Around $40K in 2012 (and this includes hubby renting a Rolls Royce for the end of the day for us to leave in and wearing an Italian suit. No designer dresses for me though…my clothes were actually bought by my mom, I didn’t even see it. just told her what I wanted. I don’t care for bridal designers, they are all too flashy for me). We cut down on a lot of other details though, and it was mostly because of the number of guests that the cost was high. Husband and I both fought hard to cut down on the guest list but parents were being parents. We only had 2 events though, even our valima was just a small dinner with close family and I did my own makeup and wore just a simple sari.
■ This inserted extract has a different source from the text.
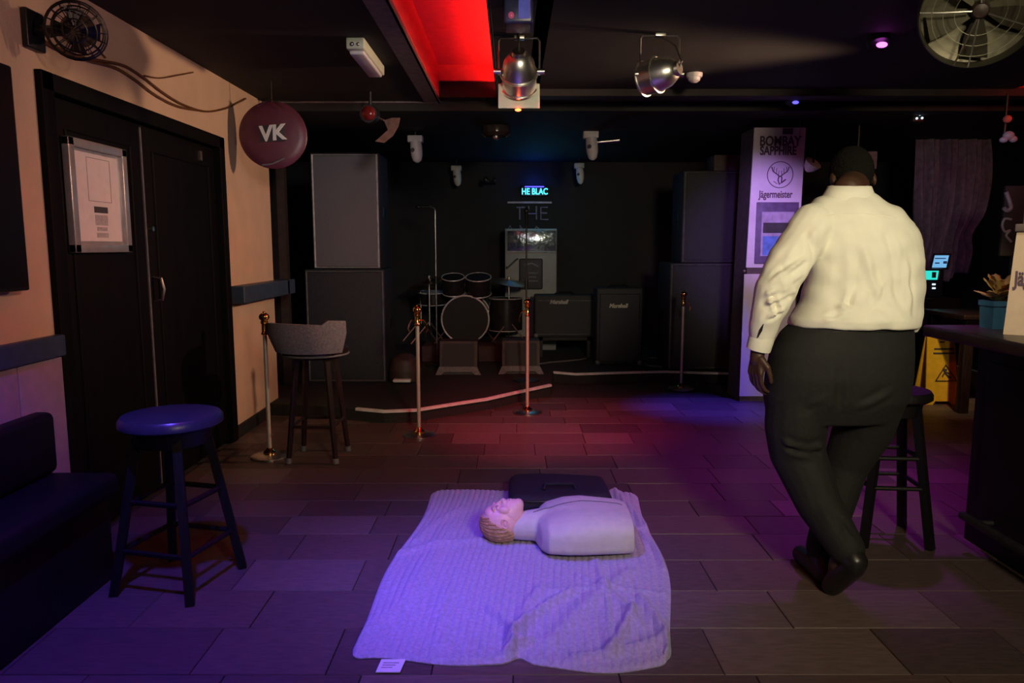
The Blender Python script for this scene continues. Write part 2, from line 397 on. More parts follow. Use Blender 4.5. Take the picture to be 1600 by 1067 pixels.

But I did want the reception to be nice. Not extravagant, no tall centerpieces or too decked up stage. But still wanted it to be like a wedding. I actually did my own centerpieces and they were cost effective AND adorable. My bff did my mehndi and makeup and hair on mehndi day. So I did save up a lot in other areas and in the end most of the money did go away because of the # of guests. Oh well.
Anyway, I personally feel there should be a happy medium. $1500 is too low and $100K is too high imo.
$15,000 in 2011 (including mayoon, mehendi, nikkah, waalima, clothes, jewelry, etc)… it was not lavish but it was decent and we did not get broke as a result of it. Everything was perfect other than decor and our wedding video/album. We got ripped off in those two areas. Ohhh and I sort of wish I had gotten my makeup done for the wedding b/c I did it myself and it was too stressful.
or maybe they just want a nice reception with nice clothes and food…and…yea…
like when you go to go to work you wanna be well put together
or when you’re invited to some event and need to dress up…
for some people the actual event is a really memorable thing…so when they look back 2-30 years later…maybe they wanan see a nice visual representation of the feelings and emotions everyone was sharing.
there is nothing wrong with looking good and nice and spending
I just don’t understand why are people making a big deal if you spend money with an open heart in your wedding? That day comes once in your lifetime. You completely make sense to me philosophy!
yes, people compliment and ask for my suggestions on clothes and jewelry all the time. I was asked to open up my own clothing line in my company but I refused! Honestly, I don’t care about what you virtual people think about my taste. I am comfortable with it.
Ok, against my better judgement, I’m going to try to make some sense out this ridiculous thread:
On page 1, post 9, mzprincess88 made this post:
Not one single person here quoted her, laughed at her, scolded her or even commented on the post because she was answering the question as stated, is well known in the wedding forum, has been sharing details and asking for tips, advice and help for months now. It’s her wedding, her family’s money, their choice. No one here seems to have a problem with it.
BSB, you and the other hand, burst back on the scene after 2 years, with one outlandish, exaggerated and crazy thread after another. And you seem to be perpetuating the stereotypes that extravagance and buying things are the only way to secure happiness or a future for daughters. That is that some of us all are reacting too, plain and simple.
It’s not personal..no one is making voodoo dolls (i hope!) with your nick or nazar lagaying your plans. Allah SWT tumko aur dain. Ameen.
Yeah I kinda agree with you hear, the reason why people may be attacking her could be because of the way she first posts problems and then when people are giving her a solution or opinion she turns on them saying how can you say my fiancee is like that and what not. Then everyone’s reaction ends up being “huh, wait a minute you just asked me for advice because that your husband wants you to wear certain clothes that you’re not comfortable with and when we tell you that he shouldn’t force and then she ends up telling us off for it”
Regarding the cost of weddings, like I said before it shouldn’t matter what anyone spends as long as they don’t go into debt. We shouldn’t judge those who spend less or those who spend more.
1-Have an extravagant wedding
2-Have a simple nikah at masjid with family and close pals
3-Have a moderate well planned wedding with friends and family attending.
4- Have a destination wedding
Any ladies looking for a dude for a destination wedding? (And obviously paying for it…)Possibly machu pichu or Great Wall of China?
I am 75% single.
Love
X2
PS: by paying for it I meant the destination wedding not the dude
PS2: in a second thought, how much were you thinking of paying for the dude..
I need to become liberal in few matters so I am being flexible about it. How is it going to impact me since my beliefs are different? Here is an example: What if a guy wants to change your dressing style? What if he wants you to wear clothes with more exposure? Is he is trying to show you off or what? I thought men don’t want their women to be looked at… lol
Where did I say that he is forcing me? I just wanted to know his point of view if it is normal to expect that from your wife since he is liberal. He does love my dressing and style which he has told me many times. Don’t try to manipulate my words.